Each line below is to be written out in full, exactly as shown.

----------------------------------------

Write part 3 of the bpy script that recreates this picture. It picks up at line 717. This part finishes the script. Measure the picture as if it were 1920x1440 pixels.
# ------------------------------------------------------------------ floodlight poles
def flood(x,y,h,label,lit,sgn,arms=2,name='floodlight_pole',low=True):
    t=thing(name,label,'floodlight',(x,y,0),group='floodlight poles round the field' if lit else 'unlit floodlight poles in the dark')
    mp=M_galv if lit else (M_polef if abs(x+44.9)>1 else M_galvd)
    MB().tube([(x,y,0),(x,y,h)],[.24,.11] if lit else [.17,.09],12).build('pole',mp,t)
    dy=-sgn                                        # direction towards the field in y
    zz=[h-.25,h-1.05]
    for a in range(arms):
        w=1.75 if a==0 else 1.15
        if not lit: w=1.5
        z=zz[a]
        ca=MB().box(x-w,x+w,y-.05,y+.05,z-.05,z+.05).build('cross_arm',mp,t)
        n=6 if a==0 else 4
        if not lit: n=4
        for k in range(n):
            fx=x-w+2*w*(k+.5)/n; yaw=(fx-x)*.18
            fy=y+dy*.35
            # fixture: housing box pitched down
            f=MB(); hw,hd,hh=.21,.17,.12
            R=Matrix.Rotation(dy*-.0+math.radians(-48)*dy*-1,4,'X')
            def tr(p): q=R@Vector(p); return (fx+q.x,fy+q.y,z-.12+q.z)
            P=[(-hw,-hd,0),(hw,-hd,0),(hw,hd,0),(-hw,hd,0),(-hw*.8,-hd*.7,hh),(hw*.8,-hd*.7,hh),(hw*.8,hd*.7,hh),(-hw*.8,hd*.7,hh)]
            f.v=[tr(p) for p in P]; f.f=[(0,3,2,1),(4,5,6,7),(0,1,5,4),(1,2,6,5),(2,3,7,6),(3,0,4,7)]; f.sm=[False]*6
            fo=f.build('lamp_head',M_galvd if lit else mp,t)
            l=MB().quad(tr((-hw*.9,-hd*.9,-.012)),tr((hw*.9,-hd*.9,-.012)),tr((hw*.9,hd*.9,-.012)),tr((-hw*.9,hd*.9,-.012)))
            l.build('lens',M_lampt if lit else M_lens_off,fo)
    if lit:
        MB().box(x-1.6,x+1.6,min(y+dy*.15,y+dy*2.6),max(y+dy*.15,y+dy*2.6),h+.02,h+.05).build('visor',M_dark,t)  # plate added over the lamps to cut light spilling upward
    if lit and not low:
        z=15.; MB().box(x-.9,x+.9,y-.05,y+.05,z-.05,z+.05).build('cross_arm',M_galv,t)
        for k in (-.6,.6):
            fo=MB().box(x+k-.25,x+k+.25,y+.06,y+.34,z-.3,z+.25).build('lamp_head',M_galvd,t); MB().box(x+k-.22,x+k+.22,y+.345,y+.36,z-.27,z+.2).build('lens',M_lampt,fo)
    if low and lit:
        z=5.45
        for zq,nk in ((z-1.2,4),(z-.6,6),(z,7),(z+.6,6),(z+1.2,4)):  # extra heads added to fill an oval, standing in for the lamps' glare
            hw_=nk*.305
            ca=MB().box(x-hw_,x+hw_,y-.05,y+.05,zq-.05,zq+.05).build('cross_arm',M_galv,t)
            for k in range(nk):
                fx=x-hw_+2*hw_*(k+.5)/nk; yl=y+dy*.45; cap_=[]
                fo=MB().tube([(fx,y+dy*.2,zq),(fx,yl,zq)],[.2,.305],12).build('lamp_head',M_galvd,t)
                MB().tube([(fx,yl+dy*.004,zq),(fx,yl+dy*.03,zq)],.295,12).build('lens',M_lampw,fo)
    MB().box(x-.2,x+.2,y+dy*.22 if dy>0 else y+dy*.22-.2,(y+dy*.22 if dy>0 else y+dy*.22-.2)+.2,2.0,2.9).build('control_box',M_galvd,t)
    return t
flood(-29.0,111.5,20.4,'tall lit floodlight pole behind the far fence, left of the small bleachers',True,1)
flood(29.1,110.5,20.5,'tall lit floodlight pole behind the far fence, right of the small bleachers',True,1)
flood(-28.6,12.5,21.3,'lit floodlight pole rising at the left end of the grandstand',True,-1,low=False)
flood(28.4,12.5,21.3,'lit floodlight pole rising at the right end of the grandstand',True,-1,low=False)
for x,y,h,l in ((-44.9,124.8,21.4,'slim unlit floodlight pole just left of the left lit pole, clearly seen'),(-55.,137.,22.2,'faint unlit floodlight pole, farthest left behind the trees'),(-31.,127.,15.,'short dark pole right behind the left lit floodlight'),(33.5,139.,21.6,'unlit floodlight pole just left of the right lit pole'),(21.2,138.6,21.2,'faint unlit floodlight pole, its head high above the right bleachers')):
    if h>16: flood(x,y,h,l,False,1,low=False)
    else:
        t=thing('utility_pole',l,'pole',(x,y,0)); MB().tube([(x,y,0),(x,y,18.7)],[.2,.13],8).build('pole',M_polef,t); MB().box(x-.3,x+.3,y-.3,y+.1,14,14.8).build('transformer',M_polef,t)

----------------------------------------

Complete output =>
Write part 3 of the bpy script that recreates this picture. It picks up at line 717. This part finishes the script. Measure the picture as if it were 1920x1440 pixels.
# ------------------------------------------------------------------ floodlight poles
def flood(x,y,h,label,lit,sgn,arms=2,name='floodlight_pole',low=True):
    t=thing(name,label,'floodlight',(x,y,0),group='floodlight poles round the field' if lit else 'unlit floodlight poles in the dark')
    mp=M_galv if lit else (M_polef if abs(x+44.9)>1 else M_galvd)
    MB().tube([(x,y,0),(x,y,h)],[.24,.11] if lit else [.17,.09],12).build('pole',mp,t)
    dy=-sgn                                        # direction towards the field in y
    zz=[h-.25,h-1.05]
    for a in range(arms):
        w=1.75 if a==0 else 1.15
        if not lit: w=1.5
        z=zz[a]
        ca=MB().box(x-w,x+w,y-.05,y+.05,z-.05,z+.05).build('cross_arm',mp,t)
        n=6 if a==0 else 4
        if not lit: n=4
        for k in range(n):
            fx=x-w+2*w*(k+.5)/n; yaw=(fx-x)*.18
            fy=y+dy*.35
            # fixture: housing box pitched down
            f=MB(); hw,hd,hh=.21,.17,.12
            R=Matrix.Rotation(dy*-.0+math.radians(-48)*dy*-1,4,'X')
            def tr(p): q=R@Vector(p); return (fx+q.x,fy+q.y,z-.12+q.z)
            P=[(-hw,-hd,0),(hw,-hd,0),(hw,hd,0),(-hw,hd,0),(-hw*.8,-hd*.7,hh),(hw*.8,-hd*.7,hh),(hw*.8,hd*.7,hh),(-hw*.8,hd*.7,hh)]
            f.v=[tr(p) for p in P]; f.f=[(0,3,2,1),(4,5,6,7),(0,1,5,4),(1,2,6,5),(2,3,7,6),(3,0,4,7)]; f.sm=[False]*6
            fo=f.build('lamp_head',M_galvd if lit else mp,t)
            l=MB().quad(tr((-hw*.9,-hd*.9,-.012)),tr((hw*.9,-hd*.9,-.012)),tr((hw*.9,hd*.9,-.012)),tr((-hw*.9,hd*.9,-.012)))
            l.build('lens',M_lampt if lit else M_lens_off,fo)
    if lit:
        MB().box(x-1.6,x+1.6,min(y+dy*.15,y+dy*2.6),max(y+dy*.15,y+dy*2.6),h+.02,h+.05).build('visor',M_dark,t)  # plate added over the lamps to cut light spilling upward
    if lit and not low:
        z=15.; MB().box(x-.9,x+.9,y-.05,y+.05,z-.05,z+.05).build('cross_arm',M_galv,t)
        for k in (-.6,.6):
            fo=MB().box(x+k-.25,x+k+.25,y+.06,y+.34,z-.3,z+.25).build('lamp_head',M_galvd,t); MB().box(x+k-.22,x+k+.22,y+.345,y+.36,z-.27,z+.2).build('lens',M_lampt,fo)
    if low and lit:
        z=5.45
        for zq,nk in ((z-1.2,4),(z-.6,6),(z,7),(z+.6,6),(z+1.2,4)):  # extra heads added to fill an oval, standing in for the lamps' glare
            hw_=nk*.305
            ca=MB().box(x-hw_,x+hw_,y-.05,y+.05,zq-.05,zq+.05).build('cross_arm',M_galv,t)
            for k in range(nk):
                fx=x-hw_+2*hw_*(k+.5)/nk; yl=y+dy*.45; cap_=[]
                fo=MB().tube([(fx,y+dy*.2,zq),(fx,yl,zq)],[.2,.305],12).build('lamp_head',M_galvd,t)
                MB().tube([(fx,yl+dy*.004,zq),(fx,yl+dy*.03,zq)],.295,12).build('lens',M_lampw,fo)
    MB().box(x-.2,x+.2,y+dy*.22 if dy>0 else y+dy*.22-.2,(y+dy*.22 if dy>0 else y+dy*.22-.2)+.2,2.0,2.9).build('control_box',M_galvd,t)
    return t
flood(-29.0,111.5,20.4,'tall lit floodlight pole behind the far fence, left of the small bleachers',True,1)
flood(29.1,110.5,20.5,'tall lit floodlight pole behind the far fence, right of the small bleachers',True,1)
flood(-28.6,12.5,21.3,'lit floodlight pole rising at the left end of the grandstand',True,-1,low=False)
flood(28.4,12.5,21.3,'lit floodlight pole rising at the right end of the grandstand',True,-1,low=False)
for x,y,h,l in ((-44.9,124.8,21.4,'slim unlit floodlight pole just left of the left lit pole, clearly seen'),(-55.,137.,22.2,'faint unlit floodlight pole, farthest left behind the trees'),(-31.,127.,15.,'short dark pole right behind the left lit floodlight'),(33.5,139.,21.6,'unlit floodlight pole just left of the right lit pole'),(21.2,138.6,21.2,'faint unlit floodlight pole, its head high above the right bleachers')):
    if h>16: flood(x,y,h,l,False,1,low=False)
    else:
        t=thing('utility_pole',l,'pole',(x,y,0)); MB().tube([(x,y,0),(x,y,18.7)],[.2,.13],8).build('pole',M_polef,t); MB().box(x-.3,x+.3,y-.3,y+.1,14,14.8).build('transformer',M_polef,t)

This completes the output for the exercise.